Houston is close to repealing an ordinance prohibiting tip-generating sidewalk performances throughout the city.
Catch up quick: Anthony Barilla, an accordionist with a band called Houston’s A.S.S. and occasional busker, sued the city in 2020, arguing that the 1968 ordinance violated his First Amendment rights.
- In December, a federal judge agreed and deemed the ordinance unconstitutional.
Driving the news: Instead of appealing that decision, City Council today will consider repealing ordinances that prohibit sidewalk performances outside the downtown Theater District and require a $50 permit to perform on the sidewalks in the district.
- If the ordinances are repealed, buskers could perform anywhere in the city without having to obtain a permit.
What they’re saying: “I felt like it was a bad law that was equating musicians with troublemakers,” Barilla told Axios. “I felt that there are plenty of laws on the books that prohibit being a nuisance, and we didn’t need to single out buskers, who often are not a nuisance and are in fact a nice thing that people enjoy.”
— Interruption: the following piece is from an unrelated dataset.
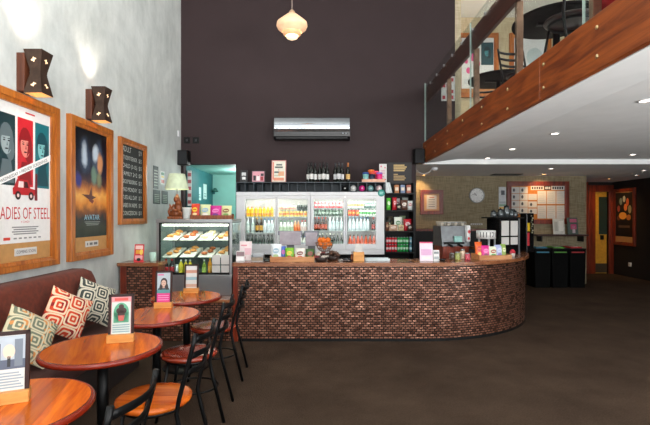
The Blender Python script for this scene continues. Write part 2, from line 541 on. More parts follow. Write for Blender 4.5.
w.box(XR, XR + 0.15, -2.5, 2.0, 0, 0.35, M_DARKSIDE).box(XR, XR + 0.15, -2.5, 2.0, 2.35, 3.5, M_DARKSIDE).box(XR, XR + 0.15, -2.5, 2.0, 5.45, 5.9, M_DARKSIDE)  # openings put in to go with the added side fills
struct(w.build('wall_right'))
struct(MB().box(5.64, 5.79, YT + 0.15, 11.3, 0, 2.41, M_DARKSIDE).build('wall_passage'))
# wall with the doorway at the end of the passage
w = MB().box(5.79, 7.02, 11.3, 11.45, 0, 2.41, M_DARKSIDE)
w.box(7.02, XR, 11.3, 11.45, 2.14, 2.41, M_DARKSIDE).box(7.38, XR, 11.3, 11.45, 0, 2.14, M_DARKSIDE)
struct(w.build('wall_passage_end'))
# teal service room behind the opening
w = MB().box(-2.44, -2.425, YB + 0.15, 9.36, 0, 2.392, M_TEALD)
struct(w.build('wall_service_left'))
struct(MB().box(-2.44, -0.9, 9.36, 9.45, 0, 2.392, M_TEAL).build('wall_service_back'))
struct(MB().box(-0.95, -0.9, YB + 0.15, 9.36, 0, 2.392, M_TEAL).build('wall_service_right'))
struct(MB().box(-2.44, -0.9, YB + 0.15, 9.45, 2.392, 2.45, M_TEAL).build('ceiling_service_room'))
struct(MB().box(XL - 0.15, XR + 0.15, -3.0, YT + 0.15, 5.9, 6.0, M_WHITE).build('ceiling'))
# balcony slab: sloped margin, main soffit, lower soffit behind a step
prof = [(1.72, 2.40), (2.28, 2.47), (XR, 2.47), (XR, 2.75), (1.72, 2.75)]
w = MB(); n = len(prof)
vs = [(x, -2.6, z) for x, z in prof] + [(x, YT + 0.1, z) for x, z in prof]
w.add(vs, [tuple(range(n)), tuple(reversed(range(n, 2 * n)))] + [(i, n + i, n + (i + 1) % n, (i + 1) % n) for i in range(n)], M_WHITE)
struct(w.build('ceiling_balcony'))
struct(MB().box(1.56, XR, 7.4, 11.45, 2.385, 2.468, M_WHITE).build('ceiling_step'))
fascia = MB()
for y0, y1 in ((-2.6, 0.6), (0.603, 3.39), (3.393, YB)):
    fascia.box(1.68, 1.72, y0, y1, 2.405, 2.75, M_FASCIA, 0.004)
struct(fascia.build('trim_balcony_fascia'))
bolt = None
for i in range(11):
    y = 2.02 + i * 0.655 - 0.655
    for z in (2.485, 2.665):
        if bolt is None:
            bolt = tag(MB().lathe([(0.002, 0), (0.014, 0.0), (0.014, 0.005), (0.009, 0.009), (0.002, 0.01)], mat('#c9b48a', 0.3, metal=0.9), 12).build('bolt_cap', loc=(1.68, y, z), rot=(0, -PI / 2, 0)),
                       'small brass bolt cap on the timber balcony fascia', 'bolt cap', 'brass bolt caps on the balcony fascia')
        else: dup(bolt, (1.68, y, z))
# front wall behind the camera with the tall shop windows
w = MB()
w.box(XL, XR, -3.0, -2.85, 0, 0.4, M_DARKSIDE).box(XL, XR, -3.0, -2.85, 5.1, 5.9, M_DARKSIDE)
w.box(1.6, XR, -3.0, -2.85, 2.4, 5.1, M_DARKSIDE)
for x in (4.15, 5.8, 7.4): w.box(x - 0.05, x + 0.05, -3.0, -2.88, 0.4, 2.4, M_DARKSIDE)
for x in (-2.4, -1.05, 0.3, 1.58): w.box(x - 0.05, x + 0.05, -3.0, -2.88, 0.4, 5.1, M_DARKSIDE)
struct(w.build('wall_front'))
# doorway: frame and yellow door
fr = MB()
fr.box(6.84, 7.02, 11.24, 11.34, 0, 2.26, M_REDWOOD, 0.006).box(7.38, 7.49, 11.24, 11.34, 0, 2.26, M_REDWOOD, 0.006).box(6.84, 7.49, 11.235, 11.34, 2.13, 2.30, M_REDWOOD, 0.006)
struct(fr.build('trim_1'))
struct(MB().box(5.80, 6.84, 11.26, 11.30, 0, 2.385, M_REDWOOD, 0.005).build('trim_2'))
dr = struct(MB().box(7.02, 7.38, 11.35, 11.40, 0, 2.14, mat('#d09a2c', 0.5, name='mustard_paint'), 0.004).build('door_1'))
MB().box(7.02, 7.38, 11.34, 11.35, 0.02, 0.26, mat('#3a3022', 0.4)).build('kick_plate', dr)
MB().box(7.17, 7.38, 11.335, 11.35, 1.02, 2.0, mat('#1f332c', 0.3)).build('door_window', dr)
MB().box(7.2, 7.28, 11.31, 11.345, 0.88, 1.0, M_BLACK, 0.004).build('lock', dr)

# ------------------------------------------------------------------ pictures on the walls
def frame_mb(wd, ht, bar, depth, m, bottom=None):
    b = MB(); bb = bottom or bar
    for (x0, x1, z0, z1, ix0, ix1, iz0, iz1) in ():
        pass
    o = [(-wd / 2, 0), (wd / 2, 0), (wd / 2, ht), (-wd / 2, ht)]
    i1 = [(-wd / 2 + bar * 0.62, bb * 0.62), (wd / 2 - bar * 0.62, bb * 0.62), (wd / 2 - bar * 0.62, ht - bar * 0.62), (-wd / 2 + bar * 0.62, ht - bar * 0.62)]
    i2 = [(-wd / 2 + bar, bb), (wd / 2 - bar, bb), (wd / 2 - bar, ht - bar), (-wd / 2 + bar, ht - bar)]
    rings = [(o, 0.0), (o, -depth * 0.9), ([(x * 0.99, z + (0.004 if z == 0 else -0.004)) for x, z in o], -depth), (i1, -depth), (i1, -depth * 0.78), (i2, -depth * 0.7), (i2, 0.0)]
    vs = []; fs = []
    for r, y in rings: vs += [(x, y, z) for x, z in r]
    for k in range(len(rings) - 1):
        for j in range(4):
            q = (j + 1) % 4
            fs.append((k * 4 + j, k * 4 + q, (k + 1) * 4 + q, (k + 1) * 4 + j))
    k = len(rings) - 1
    for j in range(4):
        q = (j + 1) % 4; fs.append((k * 4 + j, k * 4 + q, q, j))
    b.add(vs, fs, m)
    return b


P = lambda h, r=0.45: mat(h, r, var=0.04, scale=30)
C_BLK, C_RED, C_TEAL, C_SKIN, C_GREY = P('#14161a'), P('#c81e28'), P('#1f7f88'), P('#c9b0a2'), P('#8a8a8a')


def face(b, cx, cz, s, y, skin, hair, dark):
    """A tinted portrait: hair, shoulders, face with a shaded side, brows, eyes, nose, smile."""
    e = 0.0004
    b.ell(cx, cz + 0.02 * s, 0.082 * s, 0.125 * s, y, hair, 14, 0.1)
    b.ell(cx + 0.03 * s, cz - 0.03 * s, 0.06 * s, 0.12 * s, y - e * 0.5, hair, 12, 0.2)
    b.ell(cx - 0.004 * s, cz - 0.01 * s, 0.062 * s, 0.092 * s, y - e, skin, 18, 0.05)
    b.poly([(cx + 0.012 * s, cz - 0.098 * s), (cx + 0.055 * s, cz - 0.05 * s), (cx + 0.06 * s, cz + 0.03 * s), (cx + 0.04 * s, cz + 0.06 * s), (cx + 0.028 * s, cz - 0.02 * s)], y - 2 * e, hair)
    b.poly([(cx - 0.062 * s, cz + 0.035 * s), (cx + 0.05 * s, cz + 0.04 * s), (cx + 0.03 * s, cz + 0.09 * s), (cx - 0.04 * s, cz + 0.085 * s)], y - 2.5 * e, hair)
    for q in (-1, 1):
        b.ell(cx + q * 0.027 * s - 0.004 * s, cz + 0.005 * s, 0.014 * s, 0.006 * s, y - 3 * e, dark, 10)
        b.ell(cx + q * 0.028 * s - 0.004 * s, cz + 0.021 * s, 0.018 * s, 0.003 * s, y - 3 * e, dark, 10, q * 0.1)
    b.poly([(cx - 0.004 * s, cz - 0.034 * s), (cx + 0.012 * s, cz - 0.034 * s), (cx + 0.004 * s, cz + 0.004 * s)], y - 3 * e, hair)
    b.ell(cx - 0.003 * s, cz - 0.058 * s, 0.022 * s, 0.006 * s, y - 3 * e, dark, 12, 0.06)


def icon_face(b, cx, cz, s, y, skin, hair, dark):
    """A plain cut-paper head: hair, face, eyes, mouth."""
    b.ell(cx, cz + 0.01 * s, 0.095 * s, 0.135 * s, y, hair)
    b.ell(cx, cz - 0.015 * s, 0.07 * s, 0.105 * s, y - 0.0006, skin)
    for q in (-1, 1): b.ell(cx + q * 0.028 * s, cz + 0.01 * s, 0.013 * s, 0.008 * s, y - 0.0012, dark)
    b.ell(cx, cz - 0.06 * s, 0.022 * s, 0.007 * s, y - 0.0012, dark)
    b.poly([(cx - 0.006 * s, cz - 0.03 * s), (cx + 0.01 * s, cz - 0.03 * s), (cx, cz + 0.005 * s)], y - 0.0012, dark)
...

Reality check: The ordinances haven’t kept performers off Houston’s sidewalks. Just look outside Minute Maid Park at the end of an Astros game, or near Discovery Green, and you’ll find a plethora of performers.
Yes, but: The city’s legal department says Houston Public Works, which issues permits for performances, has on average received one permit application per year since the ordinance was adopted in the 1960s.
- The city has issued only two citations for illegal busking since 2009.
The intrigue: Other ordinances could be enforced if busking becomes a problem, according to an email sent to council members from city attorney Arturo Michel that Axios obtained.
- Those include ordinances regulating noise levels and banning people from blocking sidewalks.
- “To salvage the busking ordinance would require documentation of a problem,” Michel wrote. “Should busking become a problem and other ordinances are insufficient to address, then the [city] can revisit adopting a new ordinance where the problem and solution are documented.”
The bottom line: The ordinance is essentially moot after the judge’s ruling — meaning there’s little reason to keep it on the books.